Living cities combat climate change

29 Jun, 2022
Living cities combat climate change

Planted ‘green’ walls and rooftops, wetlands, tree-lined roadsides and urban ngahere don’t just beautify our cities — they are critical elements in our efforts to mitigate and adapt to the effects of climate change.

That is why Dr Maibritt Pedersen Zari, an Associate Professor at AUT’s School of Future Environments, is calling on built environment professionals, scientists and policymakers to urgently implement urban ecological regeneration strategies in cities across the globe.

As urban environments continue to expand, so too does their contribution to biodiversity loss and greenhouse gas emissions, Pedersen Zari argues in a paper published in Nature Climate Change this week.

“Cities tend to be hotter than surrounding areas because they are made of high mass materials and tend to have reduced vegetation and pervious surfaces.

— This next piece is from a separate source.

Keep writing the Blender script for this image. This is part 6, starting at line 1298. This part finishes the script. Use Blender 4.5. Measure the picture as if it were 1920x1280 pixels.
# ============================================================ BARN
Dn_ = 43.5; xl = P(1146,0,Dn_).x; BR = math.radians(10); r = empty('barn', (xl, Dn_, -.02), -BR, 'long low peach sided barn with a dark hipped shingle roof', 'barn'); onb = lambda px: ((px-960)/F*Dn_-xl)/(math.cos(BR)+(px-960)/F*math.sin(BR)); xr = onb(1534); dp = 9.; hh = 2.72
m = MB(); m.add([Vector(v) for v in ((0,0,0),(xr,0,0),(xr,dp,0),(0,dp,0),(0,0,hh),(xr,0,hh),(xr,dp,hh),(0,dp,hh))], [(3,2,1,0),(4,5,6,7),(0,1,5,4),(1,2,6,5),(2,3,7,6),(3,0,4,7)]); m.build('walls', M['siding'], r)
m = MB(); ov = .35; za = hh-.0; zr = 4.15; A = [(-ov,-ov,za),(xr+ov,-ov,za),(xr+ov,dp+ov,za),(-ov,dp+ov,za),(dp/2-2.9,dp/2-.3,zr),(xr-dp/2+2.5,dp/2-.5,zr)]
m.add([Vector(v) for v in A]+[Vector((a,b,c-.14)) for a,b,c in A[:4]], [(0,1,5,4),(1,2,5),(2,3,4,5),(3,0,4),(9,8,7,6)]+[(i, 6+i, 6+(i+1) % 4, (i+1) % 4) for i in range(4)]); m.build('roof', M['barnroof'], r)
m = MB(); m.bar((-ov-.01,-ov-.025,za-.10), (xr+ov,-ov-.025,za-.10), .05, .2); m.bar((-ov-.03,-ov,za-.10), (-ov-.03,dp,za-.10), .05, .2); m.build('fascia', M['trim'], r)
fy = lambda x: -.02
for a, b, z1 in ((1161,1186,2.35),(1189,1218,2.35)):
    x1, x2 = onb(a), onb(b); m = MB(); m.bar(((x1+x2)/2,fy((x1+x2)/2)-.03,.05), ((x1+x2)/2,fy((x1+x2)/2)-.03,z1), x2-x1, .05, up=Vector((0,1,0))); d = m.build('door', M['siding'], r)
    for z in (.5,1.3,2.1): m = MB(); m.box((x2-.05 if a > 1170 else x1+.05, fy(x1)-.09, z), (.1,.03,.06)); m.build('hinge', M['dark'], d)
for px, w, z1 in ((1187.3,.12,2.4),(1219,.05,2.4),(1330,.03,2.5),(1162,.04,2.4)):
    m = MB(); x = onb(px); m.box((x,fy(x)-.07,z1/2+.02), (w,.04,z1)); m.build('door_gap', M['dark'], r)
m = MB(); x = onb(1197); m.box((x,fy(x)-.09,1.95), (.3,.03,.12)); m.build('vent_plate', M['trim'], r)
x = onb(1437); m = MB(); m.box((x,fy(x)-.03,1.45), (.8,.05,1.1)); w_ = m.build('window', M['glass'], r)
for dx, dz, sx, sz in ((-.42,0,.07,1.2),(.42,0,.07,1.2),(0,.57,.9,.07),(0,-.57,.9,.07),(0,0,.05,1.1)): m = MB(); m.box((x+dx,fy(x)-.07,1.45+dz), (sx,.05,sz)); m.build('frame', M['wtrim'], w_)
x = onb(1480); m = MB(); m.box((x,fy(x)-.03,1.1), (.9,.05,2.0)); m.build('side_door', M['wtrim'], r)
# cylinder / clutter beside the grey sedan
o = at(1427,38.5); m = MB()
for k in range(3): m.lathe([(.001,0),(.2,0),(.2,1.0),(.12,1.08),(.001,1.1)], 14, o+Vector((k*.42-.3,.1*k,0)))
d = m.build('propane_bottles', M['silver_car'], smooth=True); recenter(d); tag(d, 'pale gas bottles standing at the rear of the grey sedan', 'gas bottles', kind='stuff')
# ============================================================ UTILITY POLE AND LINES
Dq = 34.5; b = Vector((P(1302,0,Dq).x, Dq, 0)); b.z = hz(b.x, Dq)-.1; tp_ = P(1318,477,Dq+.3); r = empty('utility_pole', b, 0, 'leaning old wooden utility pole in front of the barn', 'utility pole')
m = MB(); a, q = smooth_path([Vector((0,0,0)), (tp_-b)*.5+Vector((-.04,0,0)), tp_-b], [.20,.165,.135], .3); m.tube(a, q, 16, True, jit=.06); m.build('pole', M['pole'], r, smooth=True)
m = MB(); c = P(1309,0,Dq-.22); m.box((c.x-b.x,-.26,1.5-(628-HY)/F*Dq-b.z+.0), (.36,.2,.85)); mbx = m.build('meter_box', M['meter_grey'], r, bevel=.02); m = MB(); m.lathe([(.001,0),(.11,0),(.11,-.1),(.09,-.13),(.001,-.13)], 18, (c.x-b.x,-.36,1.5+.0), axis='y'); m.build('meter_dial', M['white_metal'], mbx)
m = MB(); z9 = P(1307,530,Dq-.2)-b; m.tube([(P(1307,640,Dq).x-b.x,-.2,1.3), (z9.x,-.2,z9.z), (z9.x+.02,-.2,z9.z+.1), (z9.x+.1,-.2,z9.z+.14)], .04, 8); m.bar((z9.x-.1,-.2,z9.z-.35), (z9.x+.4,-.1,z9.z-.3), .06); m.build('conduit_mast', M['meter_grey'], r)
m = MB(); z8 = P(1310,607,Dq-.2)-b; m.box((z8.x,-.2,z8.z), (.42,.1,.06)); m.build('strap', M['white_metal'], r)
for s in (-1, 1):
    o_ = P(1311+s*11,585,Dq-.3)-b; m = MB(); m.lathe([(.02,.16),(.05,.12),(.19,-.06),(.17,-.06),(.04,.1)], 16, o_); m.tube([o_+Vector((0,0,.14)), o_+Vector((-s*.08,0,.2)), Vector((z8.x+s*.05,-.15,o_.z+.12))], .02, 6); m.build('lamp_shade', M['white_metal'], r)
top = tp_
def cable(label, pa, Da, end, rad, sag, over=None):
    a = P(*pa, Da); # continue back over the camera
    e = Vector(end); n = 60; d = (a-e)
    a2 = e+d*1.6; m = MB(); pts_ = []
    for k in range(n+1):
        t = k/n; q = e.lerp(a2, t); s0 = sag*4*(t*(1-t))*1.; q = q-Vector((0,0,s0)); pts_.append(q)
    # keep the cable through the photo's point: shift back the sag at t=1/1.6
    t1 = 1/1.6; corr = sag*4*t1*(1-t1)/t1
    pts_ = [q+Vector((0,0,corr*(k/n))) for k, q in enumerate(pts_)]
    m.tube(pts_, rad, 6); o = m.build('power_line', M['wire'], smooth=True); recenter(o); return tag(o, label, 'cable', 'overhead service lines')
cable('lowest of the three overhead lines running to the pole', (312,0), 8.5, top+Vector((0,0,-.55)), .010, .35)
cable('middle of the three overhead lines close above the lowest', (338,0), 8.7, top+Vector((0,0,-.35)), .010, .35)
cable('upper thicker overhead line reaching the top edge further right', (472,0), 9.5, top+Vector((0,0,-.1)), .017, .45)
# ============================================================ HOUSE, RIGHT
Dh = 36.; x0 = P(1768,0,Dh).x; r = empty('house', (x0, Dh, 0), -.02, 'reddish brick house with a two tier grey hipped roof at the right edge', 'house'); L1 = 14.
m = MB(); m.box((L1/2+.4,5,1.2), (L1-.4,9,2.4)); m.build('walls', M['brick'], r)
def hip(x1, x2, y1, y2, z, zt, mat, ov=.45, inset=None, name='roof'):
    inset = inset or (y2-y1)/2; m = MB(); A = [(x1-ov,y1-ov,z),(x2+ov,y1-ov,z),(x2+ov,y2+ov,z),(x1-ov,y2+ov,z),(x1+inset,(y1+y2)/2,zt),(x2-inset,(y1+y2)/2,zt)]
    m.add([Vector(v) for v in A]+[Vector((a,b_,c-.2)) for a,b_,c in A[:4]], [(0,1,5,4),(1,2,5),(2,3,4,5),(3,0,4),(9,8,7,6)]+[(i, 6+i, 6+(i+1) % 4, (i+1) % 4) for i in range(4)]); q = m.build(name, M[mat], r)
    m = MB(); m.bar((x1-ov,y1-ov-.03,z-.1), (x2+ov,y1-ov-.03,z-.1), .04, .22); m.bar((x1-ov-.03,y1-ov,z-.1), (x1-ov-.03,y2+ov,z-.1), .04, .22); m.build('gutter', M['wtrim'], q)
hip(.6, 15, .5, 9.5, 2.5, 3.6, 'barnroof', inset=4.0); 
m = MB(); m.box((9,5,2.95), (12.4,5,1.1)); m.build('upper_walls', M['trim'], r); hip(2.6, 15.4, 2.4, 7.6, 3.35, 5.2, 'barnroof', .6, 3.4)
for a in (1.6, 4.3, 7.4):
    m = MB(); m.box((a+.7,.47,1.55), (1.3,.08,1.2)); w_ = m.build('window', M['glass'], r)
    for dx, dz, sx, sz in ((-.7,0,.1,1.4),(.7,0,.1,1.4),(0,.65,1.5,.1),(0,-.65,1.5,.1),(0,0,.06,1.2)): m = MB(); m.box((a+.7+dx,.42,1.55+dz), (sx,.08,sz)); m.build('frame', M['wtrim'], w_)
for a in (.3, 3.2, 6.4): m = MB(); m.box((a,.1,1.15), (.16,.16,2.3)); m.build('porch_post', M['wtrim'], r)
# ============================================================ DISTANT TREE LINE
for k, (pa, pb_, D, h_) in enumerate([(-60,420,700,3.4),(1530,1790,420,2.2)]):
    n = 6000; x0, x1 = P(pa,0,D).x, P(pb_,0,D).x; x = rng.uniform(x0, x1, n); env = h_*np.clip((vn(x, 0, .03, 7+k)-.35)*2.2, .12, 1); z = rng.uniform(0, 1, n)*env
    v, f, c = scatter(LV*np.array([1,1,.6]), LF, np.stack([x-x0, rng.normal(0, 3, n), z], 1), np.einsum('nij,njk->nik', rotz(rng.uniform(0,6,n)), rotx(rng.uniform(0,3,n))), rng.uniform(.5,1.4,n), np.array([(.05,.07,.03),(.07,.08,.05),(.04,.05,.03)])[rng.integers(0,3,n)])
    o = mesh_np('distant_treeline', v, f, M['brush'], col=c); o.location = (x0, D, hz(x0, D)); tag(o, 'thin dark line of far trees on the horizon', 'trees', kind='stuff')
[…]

This is called the ‘urban heat island effect’, a phenomenon that will be exacerbated by climate change,” she says.

“Obviously this will have huge negative impacts on people, as well as non-human life that live in these places.”

Pedersen Zari says regenerative living city strategies can mitigate and potentially even start to reverse some of these effects.

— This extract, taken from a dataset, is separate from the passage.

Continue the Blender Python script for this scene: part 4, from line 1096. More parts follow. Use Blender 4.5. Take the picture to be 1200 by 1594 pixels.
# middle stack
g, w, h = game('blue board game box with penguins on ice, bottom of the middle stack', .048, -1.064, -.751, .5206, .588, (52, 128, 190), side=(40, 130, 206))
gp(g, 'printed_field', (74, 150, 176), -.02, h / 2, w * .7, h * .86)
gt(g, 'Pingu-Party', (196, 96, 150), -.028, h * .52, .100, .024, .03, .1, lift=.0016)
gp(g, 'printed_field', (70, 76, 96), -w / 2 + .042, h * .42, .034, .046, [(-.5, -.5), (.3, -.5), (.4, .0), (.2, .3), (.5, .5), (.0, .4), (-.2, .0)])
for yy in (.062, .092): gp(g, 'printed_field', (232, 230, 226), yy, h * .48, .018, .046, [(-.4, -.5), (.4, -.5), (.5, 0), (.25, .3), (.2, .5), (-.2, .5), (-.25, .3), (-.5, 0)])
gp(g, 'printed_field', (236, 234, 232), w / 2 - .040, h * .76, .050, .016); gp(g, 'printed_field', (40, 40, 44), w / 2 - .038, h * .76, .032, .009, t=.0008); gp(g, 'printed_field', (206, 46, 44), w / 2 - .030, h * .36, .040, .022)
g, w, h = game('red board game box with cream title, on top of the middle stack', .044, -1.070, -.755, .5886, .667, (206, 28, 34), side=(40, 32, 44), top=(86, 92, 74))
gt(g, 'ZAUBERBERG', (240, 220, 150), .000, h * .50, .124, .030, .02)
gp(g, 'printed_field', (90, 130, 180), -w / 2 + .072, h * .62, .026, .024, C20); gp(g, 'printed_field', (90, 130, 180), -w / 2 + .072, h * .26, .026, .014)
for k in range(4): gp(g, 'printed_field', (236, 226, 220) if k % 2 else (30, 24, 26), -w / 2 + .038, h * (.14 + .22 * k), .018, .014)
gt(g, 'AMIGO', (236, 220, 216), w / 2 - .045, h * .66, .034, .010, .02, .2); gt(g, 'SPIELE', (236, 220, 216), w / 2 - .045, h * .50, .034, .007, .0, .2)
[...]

Implementing regenerative living city strategies based on increasing urban vegetation can support biodiversity, help cool and purify air, prevent or lessen flooding, and sequester carbon from the atmosphere.

Further, cities with strategically located green space, street trees, urban wetlands, and building-integrated vegetation like green walls and roofs, provide places for people to relax, socialise and exercise, which can help reduce stress and improve wellbeing in multiple ways.

Energy savings attributed to green roofs were found to be up to 85 percent for cooling and almost 50 percent for heating in one study, while another study found the installation of a green wall decreased external wall temperature by 11 degrees, therefore reducing emissions created by artificially cooling the building, and combating the urban heat island effect.

Yet, despite the well-documented interconnectedness of climate change, biodiversity loss, and human well-being, few cities have implemented these types of strategies at scale.

Pedersen Zari points to Singapore as an exception to this rule and an example of how resilient, healthy urban environments that contribute to thriving ecosystems can be developed when collective imagination and sound policy combine.

“Between 1986 and 2010, the widespread use of green walls and roofs, garden terraces and sky parks increased green coverage from 35 to 50 percent, despite ongoing densification and population growth,” she says.

“This was encouraged through policy and initiatives like the Landscaping for Urban Spaces and High-Rises Programme, which encourages and incentivises building owners and developers to incorporate greenery into their projects.”

Creating these green spaces would be one strategy among the many that are needed to address climate change. But it is one that carries important ecological and wellbeing co-benefits, Pedersen Zari says.

“Cities must more comprehensively understand and respond to local climate, ecologies, peoples, and their knowledges.

“Built environment professionals, scientists and policymakers can and should effectively utilise the urban climate–biodiversity–wellbeing nexus of relationships to enhance the resilience of cities and communities and increase the health of ecosystems and the climate they exist within and are dependent upon.”

‘Regenerative living cities and the urban climate–biodiversity–wellbeing nexus’ was published in Nature Climate Change on 27 June 2022. Associate Professor Pedersen Zari’s co-authors were Maggie MacKinnon, Kamiya Varshney and Nilesh Bakshi of Wellington School of Architecture, Te Herenga Waka Victoria University of Wellington.

Associate Professor Dr Pedersen Zari is Primary Research Investigator and Project Coordinator of the NUWAO (Nature-based Urban design for Wellbeing and Adaptation in Oceania) project, which is funded by a Marsden grant from the Royal Society of New Zealand. Additional support for this research was provided by the Restoring Urban Nature Project funded by an Aotearoa New Zealand Ministry of Business, Innovation and Employment Endeavour grant.